The Traveller of the poem arrives by horseback at a deserted house in the forest on a moonlit night. He knocks on the door three times but no one answers. The third time he knocks, he says "‘Tell them I came, and no one answered,/ That I kept my word," and then he departs.
Inside the house are the "listeners" of the title. We are not told if they are real, although they seem to be more ghosts, spirits, the dead, or memories than living people.
The narrator does not tell us who the Traveller is, what happened in the house, or what was promised. Instead, the point of the poem is its air of mystery and its creation of a dream-like atmosphere.
Can you identify instances of alliteration in the poem "The Listeners"?
Alliteration is a literary device in which closely connected words start with the same sound. A good example comes from the famous tongue twister “She Sells Seashells.” Here, we have an s sound, which is repeated several times.
In poems, alliteration tends to be used for emphasis, to highlight something that the poet finds particularly important. In “The Listeners” by Walter de la Mare, we have an example of alliteration in the fourth line, where the speaker refers to the Traveller's horse munching the grasses
of the forest's ferny floor.
On the face of it, this may not seem like a particularly important detail. But what the poet is trying to do here is to set the scene, to establish a background against which the action of the poem unfolds.
He wants us to know that the Traveller has just emerged from a forest to knock on the door of the cottage. The door is moonlit, which, along the forest, provides us with a suitably Romantic backdrop to the strange events that follow.
Another example of alliteration comes in the poem's penultimate line, that is to say, the last line but one:
And how the silence surged softly backward.

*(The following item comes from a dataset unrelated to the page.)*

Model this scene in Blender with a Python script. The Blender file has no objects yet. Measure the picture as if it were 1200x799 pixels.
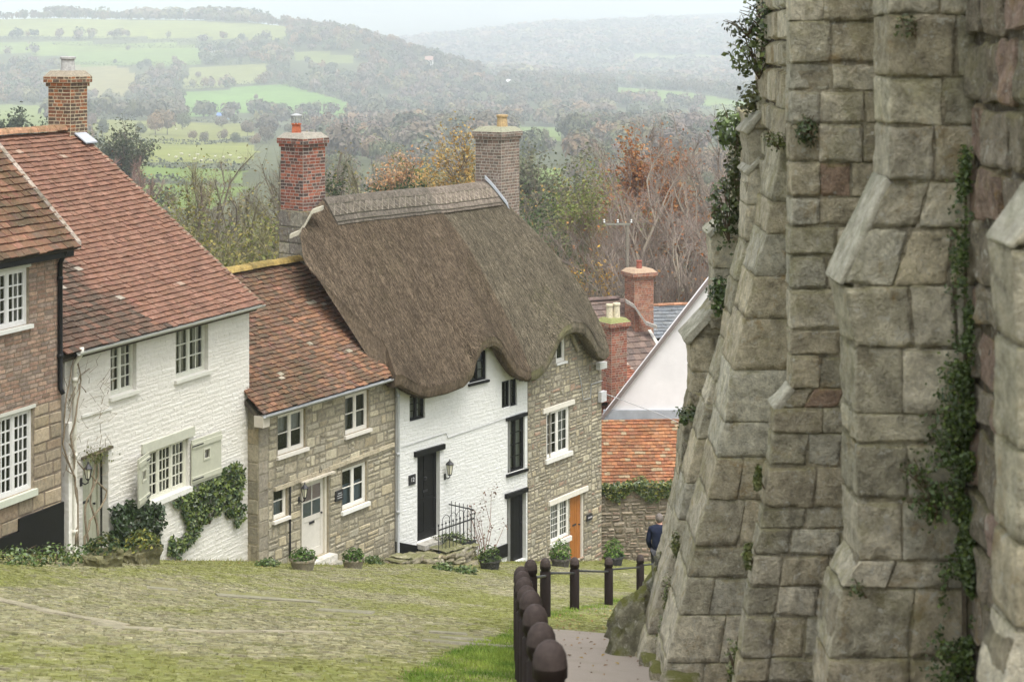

In this particular case, the speaker is drawing out attention to the manner of the Traveller's departure as experienced by the ghostly inhabitants of the cottage. When he was standing there knocking at the door, the disturbed spirits stood there listening. But now that he's gone, silence has been restored, and it's this silence, surging softly backward as the Traveller rides off, that the poet wishes to emphasize as the poem heads towards its conclusion.